Report: Afghan Opium Trade Set to Explode with Minimized US Role

Report: Afghan Opium Trade Set to Explode with Minimized US Role

John Sopko, the Special Inspector General for Afghanistan Reconstruction (SIGAR), has released a report this week warning of the threat of widespread corruption in the aftermath of the end of combat operations by US forces in the nation.
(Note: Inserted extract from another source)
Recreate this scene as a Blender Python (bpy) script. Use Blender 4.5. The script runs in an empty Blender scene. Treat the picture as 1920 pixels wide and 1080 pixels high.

With corruption comes the increased threat of a booming opium trade surfacing in the absence of U.S. military aid.

Following the end of U.S. combat operations, American and NATO forces will be engaged in an operation dubbed Operation Resolute Support, which will involve “training, advising and assisting Afghan security institutions and Afghan national security forces at the ministerial, institutional and operational levels,” according to the Pentagon.

A significant withdrawal of American support within Afghanistan, the SIGAR report notes, could increase corruption. Corruption and opium production are linked in Afghanistan, according to the inspector general.  

“The expanding cultivation and trafficking of drugs puts the entire U.S. and international investment in the reconstruction of Afghanistan at risk,” mentions the report.  

“Although the United States has invested approximately $7.8 billion as of September 30, 2014, in counternarcotics efforts in Afghanistan, that country still leads the world in opium production, and Afghan farmers are growing more opium than ever before,” it adds.  

In January, while testifying before the Senate Caucus on International Narcotics Control, Sopko warned: “All of the fragile gains we have made over the last twelve years on women’s issues, health, education, rule of law, and governance are now, more than ever, in jeopardy of being wiped out by the narcotics trade, which not only supports the insurgency, but also feeds organized crime and corruption.”   

As economic growth in Afghanistan slows due to the U.S. troops drawdown and reduction in international contributions, the opium trade could become an even greater component of the Afghan economy.   

“The United Nations Office of Drugs and Crime (UNODC) estimates the value of Afghan opium and its heroin and morphine derivatives at nearly $3 billion–or the equivalent of about 15% of Afghanistan’s Gross Domestic Product (GDP)–in 2013,” reports SIGAR. “That was a substantial increase over 2012, when the value of Afghan opiates totaled about $2 billion and was equivalent to about 11% of Afghanistan’s GDP.”  

U.S. reconstruction efforts may have been a contributing factor to the growth in opium production.  

“Certain reconstruction efforts such as improved irrigation, roads, and agricultural assistance can actually lead to increased opium cultivation,” states the report. “SIGAR’s Special Project found that affordable deep-well technology turned 200,000 hectares of desert in southwestern Afghanistan into arable land over the past decade.”  

“Due to relatively high opium prices and the rise of an inexpensive, skilled, and mobile labor force, much of this newly arable land is dedicated to opium cultivation” it continues. “Poppy-growing provinces that were once declared ‘poppy free’ have seen a resurgence in cultivation.”